Lully, J.-B. (Dumestre, V.)

Le Bourgeois Gentilhomme (Gesamtaufnahme der Musik)


Info
Musikrichtung: Barock Musiktheater

VÖ: 04.02.2022

(CVS / Note 1 / CD / DDD / 2020 / Best. Nr. CVS 053)

Gesamtspielzeit: 75:34



QUELS SPECTACLES CHARMANTS!

„Quels Spectacles charmants, quels plaisirs goûtons-nous“ – „Welch reizendes Spiel, welch vergnügliche Lust“: Das Schlussensemble der Bühnenmusik zu Molières „Le Bourgeois Gentilhomme“ bringt es auf den Punkt. Denn der musikalische Part dieses Theaterstücks ist so unterhaltsam, gewichtig und originell gearbeitet, dass er auch für sich allein stehen kann.

Dabei hatte Jean-Baptiste Lully etwas Neues ausprobiert, als er die Musik zu einem integralen Bestandteil der Komödie machte, zu einem „Soundtrack“, der Szenen begleitete und mit einer bestimmten Atmosphäre ausstattete oder selbst Teil der dramatischen Handlung ist. Die Musik ist nicht mehr nur Zwischenspiel, um Umbauphasen auf der Bühne zu überbrücken oder dem Publikum eine hübsche Zerstreuung zu bieten. Im eröffnenden Lied eines jungen Musikers, der im Auftrag seines Meisters ein kleines Stück für eine Abendunterhaltung komponiert, wird der Prozess des Melodieerfindens und Vertonens eines Gedichts, selbst zum Thema gemacht, bevor dann in einem eleganten Schwenk das Ergebnis präsentiert wird und zum ersten größeren Ensemble führt: einem hinreißenden Vokaltrio, Teil einer Konzertaufführung im ersten Akt.

2004 erschien bereits eine sehr schön ausgestattete DVD mit einer Gesamtaufführung des „Bürger als Edelmann“ in einer bis auf Details wie die Kerzenbeleuchtung, die Gestik, Mimik und Deklamation historisierenden Inszenierung – ein legendärer Wurf von Vincent Dumestre und „Le Poème Harmonique“ sowie dem Regisseur Benjamin Lazar.
18 Jahre später präsentiert „Le Poème Harmonique“ in einer veränderten Besetzung die Musik ohne den gesprochenen Text auf einer CD. Angefangen von der schwungvollen Ouvertüre über die Tänze und Trinklieder der ersten Akte und das berühmte „Les Nations“-Schlussballet erfreut man sich an immer neuen Farben und Stimmungen, an der Sing- und Spiellust der Ausführenden. Begeisternd ist der nicht abreißende lebendige Puls, mit dem Vincent Dumestre und seine an allen Pulten bestens aufgelegte Truppe für ein durchgehendes Hörvergnügen sorgen.

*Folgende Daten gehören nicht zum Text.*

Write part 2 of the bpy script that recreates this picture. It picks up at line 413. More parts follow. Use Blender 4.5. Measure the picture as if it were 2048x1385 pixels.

Das Booklet führt in die Hintergründe und den Entwicklungsprozess des Stücks ein, hält einen über den szenischen Kontext auf dem Laufenden und bietet alle Texte in mehrsprachiger Übersetzung. So ist man bestens orientiert - falls man das möchte. Denn die Musik trägt auch ohne die Szene. Allein die karnevaleske „türkische Zeremonie“, bei der der eitle und ehrgeizige Bürger Jourdain zum „Mammouchi“ geadelt wird, ist in ihrer Mischung aus Fantasietürkisch und Ritualbrimborium ein Höhepunkt des barocken Musiktheaters. Nicht weniger furios gerät ein turbulentes und umfangreiches Rezitativ vor dem Schlussballett, in dem eine bizarre Theatergesellschaft sich um Programmhefte streitet – eine Vorahnung der späteren Opernrezitative Lullys. Bei dieser Farce geben die Ausführenden stimmakrobatisch wirklich alles, bevor dann die Musik in einer großen Suite die Länder Frankreich, Italien und Spanien vereint. Man sieht, was man hört, vor den inneren Augen.



Georg Henkel



Besetzung

SängerInnen: Paul-Antoine Benos-Dijan, Eva Zaicik, Cyril Auvity, Thibault de Damas, Zachary Wilder u. a.